Quast’s characterizes the turning point this way: “We used to run on gut instinct.  We still value that, but it can get you into situations that you might not be best-prepared to handle.  We realized we needed to better analyze why it is that we were doing something.”


Mason’s strategic-plan sessions continued off and on for about six months when she realized, “This is as far as I can take it.”  She then went looking for a management consultant to move the process to the next level.  “We needed greater expertise and an unbiased view,” she says.  “Someone who could ask us the difficult questions.”

Three companies were asked to bid.  Quast says Bay Consulting became the unanimous choice “when they (Vince Fearon and Hans Jansen) looked at us and said, ‘You know who you are and where you want to go.  The challenge is how to get there—and we can help you.’ ”

Quast explains: “We didn’t want to spend any time discussing our brand and building consensus.  What we needed was strategic thinking.  They understood that right away and shared our passion for the brand.”

Once the process began, Quast says Vince and Hans “did an excellent job of listening and asking pointed questions.  They fed back to us their understanding of the brand, which helped us to focus our thinking and planning.”


For his part, Vince describes the Holmes Group as “hands-on people needing hands-on solutions.”  With some market research, Bay Consulting demonstrated that Mike’s brand power was even greater than the group had imagined.  How to leverage it most efficiently was the question.  The danger was potentially tarnishing the brand by taking it in the wrong direction.

Says Vince: “Holmes is moving from being a media-driven company based on a single television show to a brand-driven company where television is only one of several business entities.  They just needed some help in how to prepare themselves to choose the directions that offered the most opportunities.”

Bay Consulting’s help came over a series of four informal sessions during a six-month period.  “They were easy to work with,” says Mason.  “They were always relaxed and very generous with their time.”  She adds: “They opened our eyes to strategic thinking.  We knew what we wanted, but they really knew.”
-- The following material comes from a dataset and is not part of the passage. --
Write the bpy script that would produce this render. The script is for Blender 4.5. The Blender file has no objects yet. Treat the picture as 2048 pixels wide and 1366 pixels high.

By the end of the sessions, Quast says Vince, Hans and Bay Consulting had delivered on their promise.  “We’re now much more aware of the process required to be successful,” he says.  “They have given us a road map to choose which options we should pursue.”
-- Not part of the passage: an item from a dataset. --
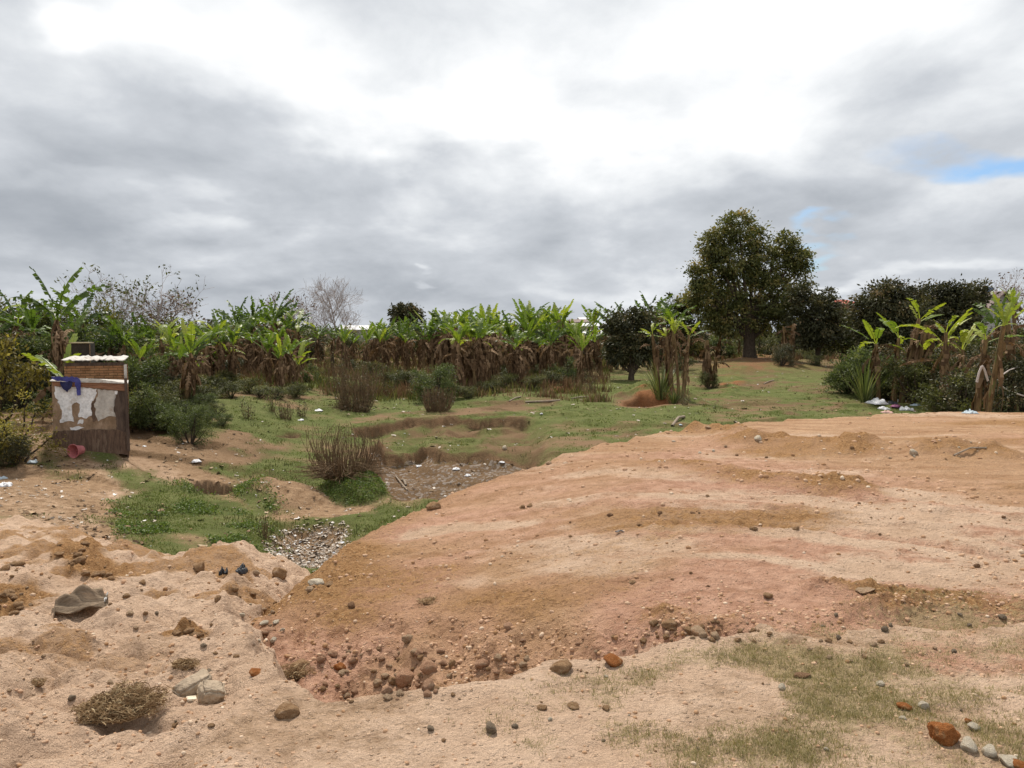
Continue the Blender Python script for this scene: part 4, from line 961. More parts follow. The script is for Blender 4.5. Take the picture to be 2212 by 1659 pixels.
def blades(name, label, px, py, top, wpx, n, seed, mat, wdt=.05, Y=None, cat='plant', arch=.7):
    rs = np.random.RandomState(seed); x, y, z = G(px, py) if Y is None else at(px, Y); h = zof(top, y) - z; wd = wpx / FPX * y
    VV = []; FF = []; vv = []
    for i in range(n):
        a = rs.uniform(0, 6.28); d = np.array([math.cos(a), math.sin(a), 0]); s = np.array([-d[1], d[0], 0]); L = h * rs.uniform(.6, 1.15); e = rs.uniform(.9, 1.5); dr = rs.uniform(.3, 1.6) * arch
        p = d * rs.uniform(0, .12) * wd + np.array([0, 0, -.03]); m = 7; pts = []
        for j in range(m): pts.append(p.copy()); ee = e - dr * (j / m) ** 1.3; p = p + (d * math.cos(ee) + np.array([0, 0, math.sin(ee)])) * L / (m - 1)
        c0 = rs.uniform(.2, .95)
        for j in range(m - 1):
            w0 = wdt * (1 - (j / (m - 1)) ** 2) * .5 + .002; w1 = wdt * (1 - ((j + 1) / (m - 1)) ** 2) * .5 + .002; k = len(VV)
            VV += [pts[j] - s * w0, pts[j] + s * w0, pts[j + 1] + s * w1, pts[j + 1] - s * w1]; FF.append((k, k + 1, k + 2, k + 3)); vv += [c0] * 4
    o = link(name, new_mesh(name, np.array(VV), np.array(FF), [mat], attrs={'v': vv})); o.location = (x, y, z); return tag(o, label, cat)
blades('cane_grass', 'tall arching green cane grass at the foot of the leaning banana stems', 1428, 862, 770, 95, 90, 1, m_shrub, .035)
blades('cane_grass', 'low dark sword leaves right of the tall cane grass', 1455, 872, 830, 70, 70, 2, m_shrub, .03, arch=1.0)
blades('cane_grass', 'grey green sword leaves in front of the right thicket', 2050, 888, 838, 110, 130, 3, m_shrub, .03, arch=1.1)
blades('cane_grass', 'upright green cane blades at the left of the right thicket', 1870, 868, 770, 60, 110, 4, m_shrub, .03, Y=33, arch=.5)
blades('cane_grass', 'bright single young blades between the stems at the right', 2165, 886, 830, 20, 10, 5, m_weed, .08, arch=.3)
blades('cane_grass', 'thin upright blades at the foot of the tallest right banana stem', 2125, 888, 820, 60, 60, 6, m_olive, .03, arch=.4)

# fibrous root mats lying on the sand
def rootmat(name, label, px, py, wpx, hpx, n, seed, mat=m_root, blade=.35, cat='root mat'):
    rs = np.random.RandomState(seed); x, y, z = G(px, py); wd = wpx / FPX * math.hypot(y, 1.6 - z); hh = hpx / FPX * math.hypot(y, 1.6 - z)
    VV = []; FF = []; vv = []
    for i in range(n):
        d = rand_dirs(1, rs)[0]; d[2] = abs(d[2]); c = d * np.array([wd * .5, wd * .40, hh * .50]) * rs.uniform(.3, 1) ** .6 * (1 + .9 * float(fbm(np.array(d[0] * 2 + seed), np.array(d[1] * 2), .8, 3, seed)))
        t = rand_dirs(1, rs)[0]; t[2] *= .55; L = blade * wd * rs.uniform(.35, 1.1); s = np.cross(t, rand_dirs(1, rs)[0]); s /= np.linalg.norm(s) + 1e-6; w0 = rs.uniform(.0008, .0022)
        bend = rand_dirs(1, rs)[0] * L * .25; c0 = rs.rand() ** 1.4
        pts = [c - t * L / 2, c - t * L / 6 + bend * .7, c + t * L / 6 + bend * .8, c + t * L / 2]
        for j in range(3):
            k = len(VV); VV += [pts[j] - s * w0, pts[j] + s * w0, pts[j + 1] + s * w0 * .8, pts[j + 1] - s * w0 * .8]; FF.append((k, k + 1, k + 2, k + 3)); vv += [c0] * 4
    root = tag(empty(name, (x, y, z)), label, cat)
    link('roots', new_mesh(name + '_roots', np.array(VV), np.array(FF), [mat], attrs={'v': vv}), root)
    import mathutils
    bm_v = rand_dirs(400, rs); 
    o = rock_mesh_obj('soil_core', rs.randint(1000), m_clod, root); o.scale = (wd * .40, wd * .30, hh * .34)
    return root

# ------------------------------------------------------------------ stones and clods
def ico(sub):
    import bmesh
    bm = bmesh.new(); bmesh.ops.create_icosphere(bm, subdivisions=sub, radius=1.0)
    v = np.array([p.co[:] for p in bm.verts]); f = np.array([[q.index for q in fc.verts] for fc in bm.faces]); bm.free(); return v, f
IC1, IC2, IC3, IC4 = ico(1), ico(2), ico(3), ico(4)
def rock_geo(seed, base=IC3, ang=.35, rough=.12, cuts=7):
    rs = np.random.RandomState(seed); v = base[0].copy()
    for i in range(cuts):                                   # broken faces
        d = rand_dirs(1, rs)[0]; t = rs.uniform(.55, .88); k = v @ d; m = k > t
        v[m] -= d * ((k[m] - t) * ang * 2.4)[:, None]
    for f_, a in ((1.6, rough), (3.8, rough * .5), (9, rough * .28)):
        off = rs.uniform(0, 50, 3)
        nz = np.array([mnoise.noise(Vector(p * f_ + off)) for p in v]); v = v * (1 + a * nz)[:, None]
    return v
def rockmat(name, a, b, third=None, scale=2.2):
    return plain(name, a, b, scale, .92, .1, .06, third=third)
m_clod = rockmat('ochre_clod', (0.33, 0.19, 0.095), (0.50, 0.32, 0.18), (0.56, 0.39, 0.25))
m_orange = rockmat('orange_clod', (0.38, 0.135, 0.038), (0.52, 0.21, 0.075), (0.56, 0.30, 0.14))
m_tanr = rockmat('tan_stone', (0.46, 0.31, 0.19), (0.62, 0.45, 0.30), (0.52, 0.30, 0.17))
m_pinkr = rockmat('pink_stone', (0.48, 0.27, 0.165), (0.60, 0.37, 0.24), (0.54, 0.37, 0.24))
m_white = rockmat('pale_stone', (0.72, 0.61, 0.46), (0.82, 0.73, 0.58), (0.58, 0.44, 0.28))
m_grey = rockmat('grey_brown_stone', (0.26, 0.20, 0.14), (0.40, 0.31, 0.22))
m_darkclod = rockmat('dark_clod', (0.27, 0.155, 0.085), (0.40, 0.24, 0.14))
RG = [rock_geo(i, IC3, rs_a, rs_r) for i, (rs_a, rs_r) in enumerate([(.34, .18), (.38, .16), (.32, .2), (.30, .2), (.38, .14), (.34, .18)])]
RMC = {}
def rock_mesh(i, mat):
    k = (i % len(RG), mat.name)
    if k not in RMC: RMC[k] = new_mesh('stone_' + str(k[0]), RG[k[0]], IC3[1], [mat], smooth=True)
    return RMC[k]
def rock_mesh_obj(name, i, mat, parent=None): return link(name, rock_mesh(i, mat), parent)
def stone(name, label, px, py, wpx, mat, flat=.7, cat='stone', group=None, i=None, long=1.0, rz=None, sink=.25, me=None):
    """px, py = centre of its foot in the picture"""
    x, y, z = G(px, py); D = math.hypot(math.hypot(x, y), EYE - z); r_ = wpx / 2 / FPX * D * .86; sink = sink + .25
    o = link(name, me or rock_mesh(random.randrange(6) if i is None else i, mat))
    o.location = (x, y, z + r_ * flat * (1 - sink)); o.rotation_euler = (random.uniform(-.2, .2), random.uniform(-.2, .2), random.uniform(0, 6.28) if rz is None else rz)
    o.scale = (r_ * long, r_ * random.uniform(.75, 1.0), r_ * flat); return tag(o, label, cat, group)
random.seed(31)
big = new_mesh('big_orange_clod', rock_geo(501, IC4, .3, .22, 5), IC4[1], [m_orange], smooth=True)
stone('clod', 'large bright orange clod at the bottom right', 2036, 1600, 60, m_orange, .88, 'clod', me=big)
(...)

That map includes a five-year growth plan with several signposts.  One of the most critical markers involves building the infrastructure, or the internal support, required to maximize the power of the Holmes brand.  Explains Vince: “The core group knows how to create, produce and market a successful television program.  But they aren’t experts, say, on selling clothes, shoes and books.  They need to hire the right people and establish the right structures so that any new business line is as successful as it can be.”
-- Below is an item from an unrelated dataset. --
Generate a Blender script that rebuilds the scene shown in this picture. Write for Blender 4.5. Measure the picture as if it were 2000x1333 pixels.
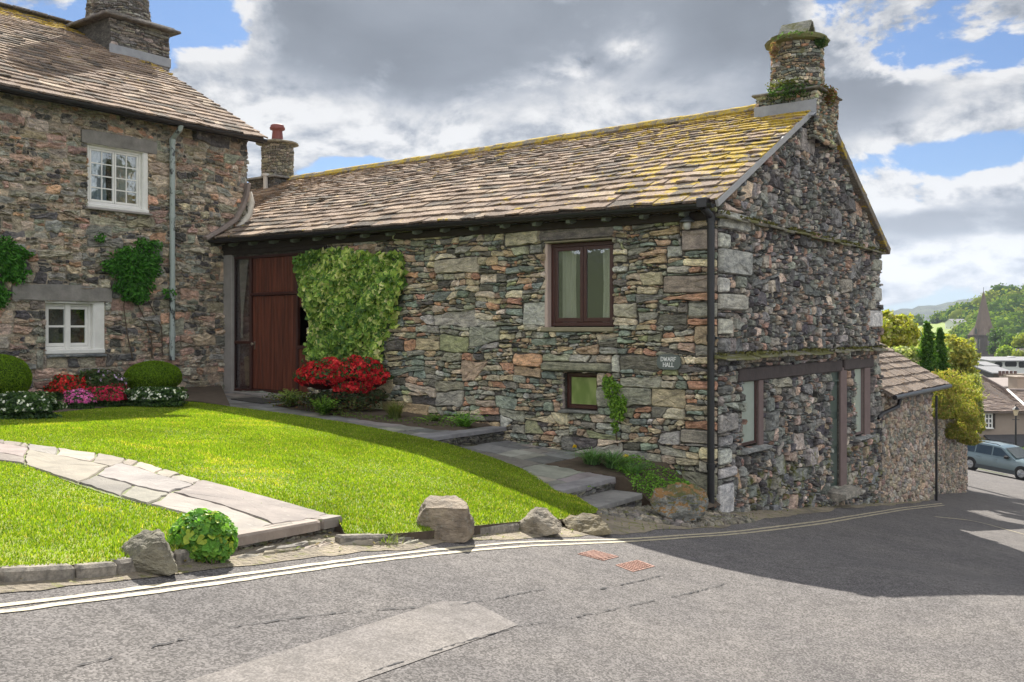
import bpy, bmesh, math, random
import numpy as np
from mathutils import Vector, Matrix
from mathutils.bvhtree import BVHTree
random.seed(7); rng = np.random.default_rng(7)
D = bpy.data
for o in list(D.objects): D.objects.remove(o)
SC = bpy.context.scene; COL = SC.collection
R = math.radians
# ------------------------------------------------------------ camera
F = 1850.0; CX = 1000.0; HY = 645.0; CZ = 1.6
cd = D.cameras.new('camera'); cam = D.objects.new('camera', cd); COL.objects.link(cam)
cam.location = (0, 0, CZ); cam.rotation_euler = (R(90), 0, 0)
cd.sensor_width = 36; cd.lens = F/2000*36; cd.shift_y = -(666.5-HY)/2000; cd.clip_start = .1; cd.clip_end = 20000
SC.camera = cam
# ------------------------------------------------------------ light
SUN_EL = 39.5; SUN_AZ = -5.0     # azimuth from +Y towards +X
SC.view_settings.view_transform = 'Standard'; SC.view_settings.look = 'None'
SC.view_settings.gamma = 1; SC.view_settings.exposure = 1.8
sl = D.lights.new('sun', 'SUN'); sl.energy = 3.2; sl.angle = R(.5); sl.color = (1, .95, .86)
so = D.objects.new('sun', sl); COL.objects.link(so)
sd = Vector((math.sin(R(SUN_AZ))*math.cos(R(SUN_EL)), math.cos(R(SUN_AZ))*math.cos(R(SUN_EL)), math.sin(R(SUN_EL))))
so.rotation_euler = sd.to_track_quat('Z', 'Y').to_euler(); so.location = (0, 0, 60)

class G:                                     # tiny node-graph helper
    def __init__(s, tree): s.t = tree; s.n = tree.nodes; s.l = tree.links
    def new(s, ty, **kw):
        n = s.n.new(ty)
        for k, v in kw.items(): setattr(n, k, v)
        return n
    def put(s, sock, v):
        if v is None: return
        if isinstance(v, bpy.types.NodeSocket): s.l.new(v, sock)
        elif isinstance(v, (tuple, list)) and sock.type == 'RGBA' and len(v) == 3: sock.default_value = (*v, 1)
        else: sock.default_value = v
    def m(s, op, a, b=None, c=None, clamp=False):
        n = s.new('ShaderNodeMath', operation=op, use_clamp=clamp)
        for i, v in enumerate((a, b, c)): s.put(n.inputs[i], v)
        return n.outputs[0]
    def vm(s, op, a, b=None):
        n = s.new('ShaderNodeVectorMath', operation=op)
        s.put(n.inputs[0], a); s.put(n.inputs[1], b)
        return n.outputs[0]
    def noise(s, vec, scale, detail=4, rough=.55, dist=0):
        n = s.new('ShaderNodeTexNoise'); s.put(n.inputs['Vector'], vec)
        n.inputs['Scale'].default_value = scale; n.inputs['Detail'].default_value = detail
        n.inputs['Roughness'].default_value = rough; n.inputs['Distortion'].default_value = dist
        return n.outputs['Fac']
    def vor(s, vec, scale, feature='F1', out='Distance', rand=1):
        n = s.new('ShaderNodeTexVoronoi', feature=feature); s.put(n.inputs['Vector'], vec)
        n.inputs['Scale'].default_value = scale; n.inputs['Randomness'].default_value = rand
        return n.outputs[out]
    def ss(s, v, a, b, lo=0, hi=1):
        n = s.new('ShaderNodeMapRange', interpolation_type='SMOOTHSTEP')
        s.put(n.inputs['Value'], v)
        for k, q in zip(('From Min', 'From Max', 'To Min', 'To Max'), (a, b, lo, hi)): s.put(n.inputs[k], q)
        return n.outputs[0]
    def mix(s, f, a, b, bt='MIX'):
        n = s.new('ShaderNodeMix', data_type='RGBA', blend_type=bt)
        s.put(n.inputs[0], f); s.put(n.inputs[6], a); s.put(n.inputs[7], b)
        return n.outputs[2]
    def map(s, vec, scale=(1, 1, 1), loc=(0, 0, 0), rot=(0, 0, 0)):
        n = s.new('ShaderNodeMapping'); s.put(n.inputs['Vector'], vec)
        n.inputs['Scale'].default_value = scale; n.inputs['Location'].default_value = loc; n.inputs['Rotation'].default_value = rot
        return n.outputs[0]
    def val(s, f, k=1, o=0): return s.m('MULTIPLY_ADD', f, k, o)

def pix_ang(px, py):
    x = (px-CX)/F; z = (HY-py)/F
    return math.atan2(x, 1), math.atan2(z, math.hypot(x, 1))
W = D.worlds.new('World'); SC.world = W; W.use_nodes = True
g = G(W.node_tree); g.n.clear()
tc = g.new('ShaderNodeTexCoord'); sep = g.new('ShaderNodeSeparateXYZ'); g.put(sep.inputs[0], tc.outputs['Generated'])
X, Y, Z = sep.outputs
az = g.m('ARCTAN2', X, Y); el = g.m('ARCSINE', Z)
cmb = g.new('ShaderNodeCombineXYZ'); g.put(cmb.inputs[0], az); g.put(cmb.inputs[1], g.m('MULTIPLY', el, 1.7)); g.put(cmb.inputs[2], .37)
P0 = cmb.outputs[0]
def blob(px, py, rx, ry, amp):
    a, e = pix_ang(px, py)
    dx = g.m('MULTIPLY', g.m('SUBTRACT', az, a), F/rx); dy = g.m('MULTIPLY', g.m('SUBTRACT', el, e), F/ry)
    q = g.m('ADD', g.m('MULTIPLY', dx, dx), g.m('MULTIPLY', dy, dy))
    return g.m('MULTIPLY', g.m('EXPONENT', g.m('MULTIPLY', q, -1)), amp)
def total(lst):
    r = lst[0]
    for b in lst[1:]: r = g.m('ADD', r, b)
    return r
n1 = g.noise(P0, 6.2, 11, .60, .18)
n1b = g.noise(g.vm('ADD', P0, (.006, .024, 0)), 6.2, 11, .60, .18)
field = total([blob(*b) for b in [
    (370, 30, 130, 150, -.50), (150, 0, 200, 120, -.3), (680, 318, 120, 40, -.34), (480, 300, 60, 90, -.12), (650, 250, 420, 90, .08),
    (900, 60, 560, 170, .42), (520, 190, 150, 70, .22), (950, 255, 250, 60, .15), (1230, 90, 300, 160, .25),
    (1800, 70, 260, 90, .22), (1985, 100, 70, 50, -.36), (1950, 225, 260, 60, .34), (1760, 345, 80, 40, .18), (1500, 250, 260, 120, .2),
    (1720, 240, 140, 70, .22), (1900, 430, 300, 90, .34), (1860, 300, 190, 40, -.42), (1690, 400, 40, 40, -.05), (1800, 560, 260, 30, .16), (430, 200, 90, 50, .26), (700, 270, 200, 50, .16)]])
behind = g.ss(Y, .35, -.2)
dens = g.m('ADD', g.m('ADD', g.m('ADD', g.m('MULTIPLY', g.m('SUBTRACT', n1, .5), 2.5), field), g.m('MULTIPLY', behind, .17)), .015)  # extra cloud cover added out of view as fill light
mask = g.ss(dens, -.04, .10)
dark = total([blob(*b) for b in [(860, 70, 450, 150, 1.0), (1330, 20, 380, 110, .62), (1800, 50, 260, 90, .95), (1480, 250, 180, 90, .5), (1680, 200, 120, 90, .5),
    (1880, 432, 260, 34, .95), (1850, 600, 300, 14, .2), (640, 10, 180, 90, .5), (1750, 330, 120, 30, .2), (1950, 180, 200, 40, .2)]])
thick = g.ss(dens, .1, .6)
n2 = g.noise(g.vm('ADD', P0, (3, 1, 2)), 3.6, 8, .55, .3)
relief = g.m('MULTIPLY', g.m('SUBTRACT', n1, n1b), 6.5)
br = g.m('ADD', .90, relief)
br = g.m('ADD', br, g.m('MULTIPLY', g.m('SUBTRACT', n2, .5), .6))
dk = g.m('MULTIPLY', g.ss(g.m('ADD', dark, g.m('MULTIPLY', g.m('SUBTRACT', n1, .5), .9)), .12, .85), g.ss(dens, .05, .40))
bd = g.m('ADD', .22, g.m('MULTIPLY', g.m('SUBTRACT', n2, .5), .75))
br = g.m('ADD', g.m('MULTIPLY', br, g.m('SUBTRACT', 1, dk)), g.m('MULTIPLY', bd, dk))
br = g.m('ADD', br, g.m("MULTIPLY", blob(1228, 95, 52, 34, 1.3), g.ss(n1, .38, .62)))
br = g.m('ADD', g.m('MULTIPLY', g.m('MAXIMUM', g.m('MINIMUM', br, 1.04), .08), .80), .10)
tint = g.mix(g.ss(br, .25, .9), (.80, .88, 1.0), (1.0, .985, .96))
sky = g.new('ShaderNodeTexSky', sky_type='NISHITA', sun_disc=False, sun_elevation=R(SUN_EL), sun_rotation=R(SUN_AZ), altitude=60, air_density=1.0, dust_density=.6, ozone_density=1.6)
WS = .05
CB = .255/WS                                  # radiance of a white cloud in sky units
cloudc = g.vm('MULTIPLY', tint, g.new('ShaderNodeCombineXYZ').outputs[0])
br = g.m('MULTIPLY', br, g.m('ADD', 1, g.m('MULTIPLY', behind, 1.3)))      # unseen clouds behind the camera, brightened to add fill on shaded walls
cc = g.new('ShaderNodeCombineXYZ'); bb = g.m('MULTIPLY', br, CB)
for i in range(3): g.put(cc.inputs[i], bb)
cloudc = g.vm('MULTIPLY', tint, cc.outputs[0])
skyc = g.vm('MULTIPLY', sky.outputs[0], (.20, .33, .50))
horizon_pale = g.ss(el, 0, .16, .35, 0)
skyc = g.mix(horizon_pale, skyc, (CB*.62, CB*.70, CB*.78))
allc = g.mix(g.m('MULTIPLY', mask, .97), skyc, cloudc)
bg = g.new('ShaderNodeBackground'); g.put(bg.inputs[0], allc); bg.inputs[1].default_value = WS
out = g.new('ShaderNodeOutputWorld'); g.l.new(bg.outputs[0], out.inputs[0])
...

Thanks to Bay Consulting, Quast says the Holmes Group is looking to the future with much more confidence.  “They helped us develop a strategic template that we can apply to any new situation.  Today, we have better structures, better planning and better accountability.  Now, we feel we can move ahead with more assurance.”

Work has begun on a new TV series for the fall of 2009, “Holmes Inspection”.  Likely future projects include more books, a syndicated radio program and expanded clothes and shoe lines.  And there is talk of building more sustainable communities such as the 400-home, Holmes Homes development in Okotoks, Alta., 18 kilometres south of Calgary.

Endorsements are another possibility.  In April 2008, Holmes signed a deal promising to use WALLTITE, a BASF spray polyurethane insulation product, in his projects, and more such endorsations are expected in the future.


Whatever direction the Holmes Group chooses, the model provided by Bay Consulting will help pave the way.  But the consulting group’s dealings with the company are sure to continue.  “We see this as an ongoing relationship,” says Quast.  “It’s not a case of where one has a problem, the consultants come in and help us fix it and then say good-bye.  “We want them around to help us grow the business, but in the right direction—and not too fast.”